Mapenzi mno
Mama Ismael’s daughter Maria failed her Form II exams. What this actually means is unclear–before two years ago it would have meant repeat the year or drop out; two years ago the government decided to essentially invalidate all Form II results and let everyone continue to Form III; but they may or may not have changed their minds again. That doesn’t really matter, she says, because she’s pretty sure Maria wouldn’t want to go back to school even if she could proceed to Form III instead of repeating Form II. Maria, she says, is distracted by matters of love. (“Unlike all the other teenagers in the world” I successfully avoid saying.) Mama Ismael explains it this way:
If you try to deal with two problems at once, one will become a snake. On the farm, can you farm with one hand and cook with the other? No. It’s not possible. Both hands need to be doing the same thing. Your thoughts need to be in one place. In the kitchen, if you’re cooking but thinking of something else, you’ll put sugar in the vegetables instead of salt. You have to pay attention to where you are, what you’re doing.
It’s the age-old complaint of the parent: there will be plenty of time to live! Focus on your studies! The world, says Mama Ismael, will still be there when Maria’s done with school. It will wait for her. But Maria doesn’t realize that; she sees a handsome boy and doesn’t understand that more are being born every day. So she’s neglected her schoolwork. She sleeps out, some nights.

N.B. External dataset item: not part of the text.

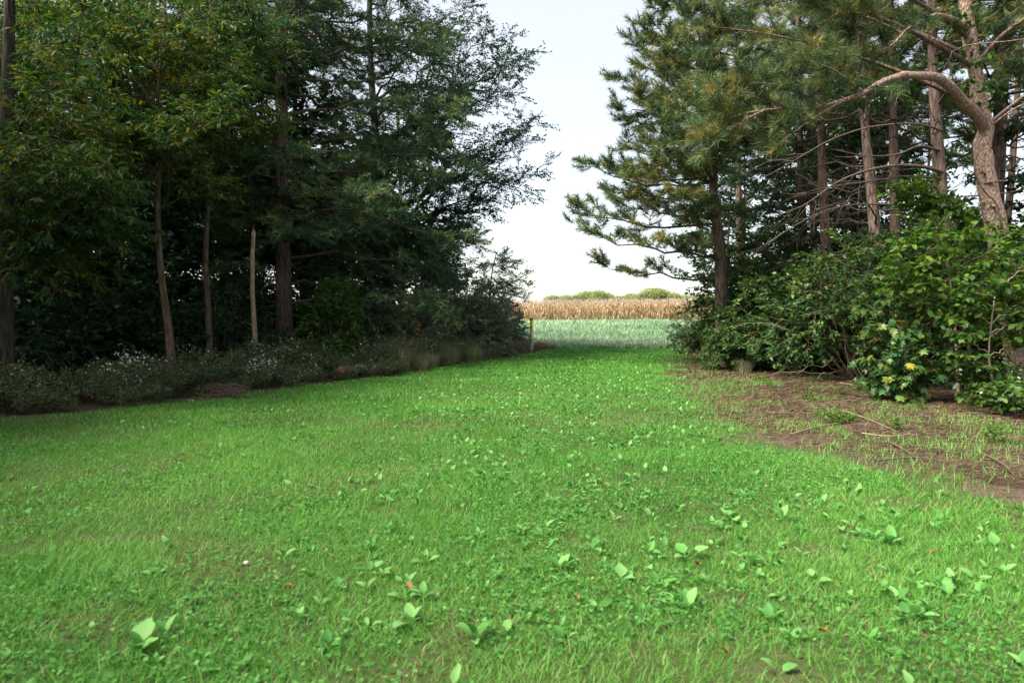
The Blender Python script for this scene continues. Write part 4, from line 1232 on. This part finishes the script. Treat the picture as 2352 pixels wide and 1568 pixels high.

Tanzanian parenting and schooling are interesting, particularly when contrasted with their equivalents in America. Although Tanzanian parents and teachers may have more control over the physical actions of the children, I think that American ones have more control over thoughts and behavior patterns. If the only discipline method you know how to use is physical, than the only control you’ll get will be physical control. The speech that Mama Ismael gave me (much longer than the one above, which has been abridged and translated for your reading pleasure) was what she clearly wanted to say to her daughter, but probably never will. “You should talk to Maria about it,” I told her, “try to explain this to her” and she agreed that she should, but I don’t think she will. As far as I’ve observed, that’s not how Tanzanian parent-child relationships function.
Posted: February 7th, 2010 under Uncategorized.